■ WRITTEN PROBLEM
Copy from the first line below down to and including the line with "COL = scene.collection". Skip the pictures.

Scripts that build scenes
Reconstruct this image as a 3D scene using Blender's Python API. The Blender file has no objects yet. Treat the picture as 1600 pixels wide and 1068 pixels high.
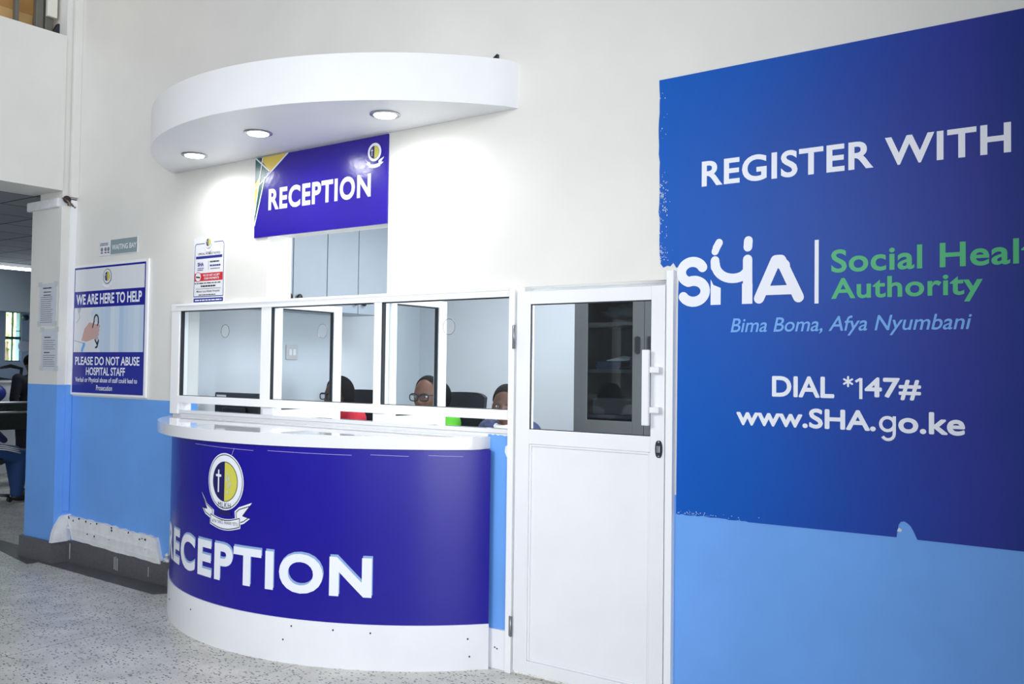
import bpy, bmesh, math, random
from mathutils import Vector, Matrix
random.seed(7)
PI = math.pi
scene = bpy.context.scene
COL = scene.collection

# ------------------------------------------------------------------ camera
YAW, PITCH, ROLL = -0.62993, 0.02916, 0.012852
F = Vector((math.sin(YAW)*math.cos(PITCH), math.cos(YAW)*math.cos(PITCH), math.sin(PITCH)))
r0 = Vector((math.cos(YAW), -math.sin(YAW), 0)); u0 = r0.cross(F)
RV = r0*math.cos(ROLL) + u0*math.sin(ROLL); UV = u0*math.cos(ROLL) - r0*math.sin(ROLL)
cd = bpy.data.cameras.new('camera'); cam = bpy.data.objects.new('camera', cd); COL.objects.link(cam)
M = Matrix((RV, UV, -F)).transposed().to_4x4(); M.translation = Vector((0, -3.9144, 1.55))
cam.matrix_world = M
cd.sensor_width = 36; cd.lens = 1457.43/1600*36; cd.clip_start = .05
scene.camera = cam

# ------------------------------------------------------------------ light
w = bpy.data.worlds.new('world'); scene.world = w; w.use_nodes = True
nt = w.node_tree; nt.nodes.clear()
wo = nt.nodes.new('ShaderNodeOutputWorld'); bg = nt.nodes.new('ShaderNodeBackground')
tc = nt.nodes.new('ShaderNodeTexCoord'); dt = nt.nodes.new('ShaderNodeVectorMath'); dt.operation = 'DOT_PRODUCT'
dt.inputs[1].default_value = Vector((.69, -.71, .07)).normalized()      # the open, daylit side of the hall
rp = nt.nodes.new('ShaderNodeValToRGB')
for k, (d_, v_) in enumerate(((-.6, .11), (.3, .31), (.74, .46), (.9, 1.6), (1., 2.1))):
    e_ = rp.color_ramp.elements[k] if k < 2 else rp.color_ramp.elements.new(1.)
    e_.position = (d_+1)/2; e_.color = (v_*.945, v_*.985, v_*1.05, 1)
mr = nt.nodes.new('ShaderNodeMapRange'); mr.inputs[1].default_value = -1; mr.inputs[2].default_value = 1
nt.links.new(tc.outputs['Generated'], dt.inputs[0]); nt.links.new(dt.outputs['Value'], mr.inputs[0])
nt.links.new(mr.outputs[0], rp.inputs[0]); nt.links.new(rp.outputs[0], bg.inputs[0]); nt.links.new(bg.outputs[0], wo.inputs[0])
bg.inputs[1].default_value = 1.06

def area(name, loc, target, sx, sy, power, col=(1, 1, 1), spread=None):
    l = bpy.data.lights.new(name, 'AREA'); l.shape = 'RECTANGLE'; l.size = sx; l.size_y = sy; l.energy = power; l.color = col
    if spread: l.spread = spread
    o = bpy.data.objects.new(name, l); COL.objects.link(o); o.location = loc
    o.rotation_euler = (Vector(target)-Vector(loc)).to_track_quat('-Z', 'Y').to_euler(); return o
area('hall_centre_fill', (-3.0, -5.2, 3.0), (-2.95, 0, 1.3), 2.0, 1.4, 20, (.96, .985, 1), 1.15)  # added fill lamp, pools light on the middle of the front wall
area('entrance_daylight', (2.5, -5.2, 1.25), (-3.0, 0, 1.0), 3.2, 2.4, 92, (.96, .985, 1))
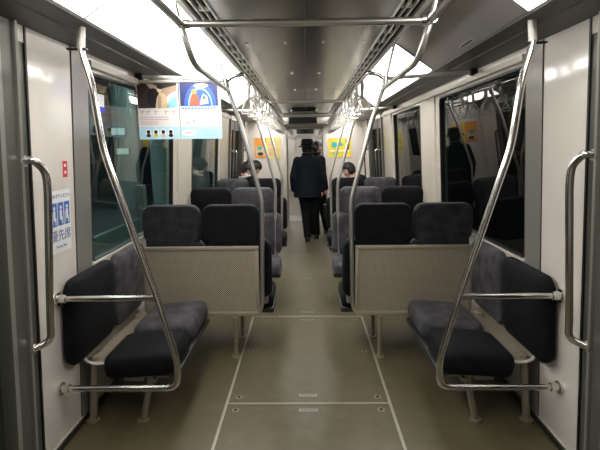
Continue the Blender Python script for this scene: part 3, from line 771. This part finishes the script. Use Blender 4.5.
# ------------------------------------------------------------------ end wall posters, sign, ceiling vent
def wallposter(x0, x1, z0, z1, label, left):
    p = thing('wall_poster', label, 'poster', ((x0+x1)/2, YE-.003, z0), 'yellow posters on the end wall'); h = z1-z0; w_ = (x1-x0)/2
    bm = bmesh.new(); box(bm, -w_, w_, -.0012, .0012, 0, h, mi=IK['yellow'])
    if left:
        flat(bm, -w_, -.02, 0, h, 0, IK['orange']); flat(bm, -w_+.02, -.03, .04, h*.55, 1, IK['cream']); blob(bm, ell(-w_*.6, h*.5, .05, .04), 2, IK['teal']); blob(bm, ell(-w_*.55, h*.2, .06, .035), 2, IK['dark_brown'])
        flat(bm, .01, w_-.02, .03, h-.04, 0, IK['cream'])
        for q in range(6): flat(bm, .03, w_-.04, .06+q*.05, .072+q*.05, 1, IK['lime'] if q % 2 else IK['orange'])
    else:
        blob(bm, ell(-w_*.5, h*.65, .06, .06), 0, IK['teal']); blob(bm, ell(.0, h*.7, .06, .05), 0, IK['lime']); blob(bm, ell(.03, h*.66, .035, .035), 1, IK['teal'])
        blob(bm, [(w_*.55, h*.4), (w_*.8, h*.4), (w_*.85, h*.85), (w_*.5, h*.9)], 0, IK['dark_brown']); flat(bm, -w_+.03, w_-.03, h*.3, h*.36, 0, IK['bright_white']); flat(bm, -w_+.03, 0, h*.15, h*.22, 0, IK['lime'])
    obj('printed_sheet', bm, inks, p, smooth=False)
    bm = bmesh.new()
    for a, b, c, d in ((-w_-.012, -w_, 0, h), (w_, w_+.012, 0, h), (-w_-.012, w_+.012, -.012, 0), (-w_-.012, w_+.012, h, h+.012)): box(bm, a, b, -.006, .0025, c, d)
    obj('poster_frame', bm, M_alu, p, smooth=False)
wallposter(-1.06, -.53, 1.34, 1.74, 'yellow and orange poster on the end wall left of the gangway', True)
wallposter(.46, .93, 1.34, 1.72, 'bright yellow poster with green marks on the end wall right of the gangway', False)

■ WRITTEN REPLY
Reconstruct this image as a 3D scene using Blender's Python API. The Blender file has no objects yet. Treat the picture as 1600 pixels wide and 1068 pixels high.
import bpy, bmesh, math, random
from mathutils import Vector, Matrix
random.seed(7)
PI = math.pi
scene = bpy.context.scene
COL = scene.collection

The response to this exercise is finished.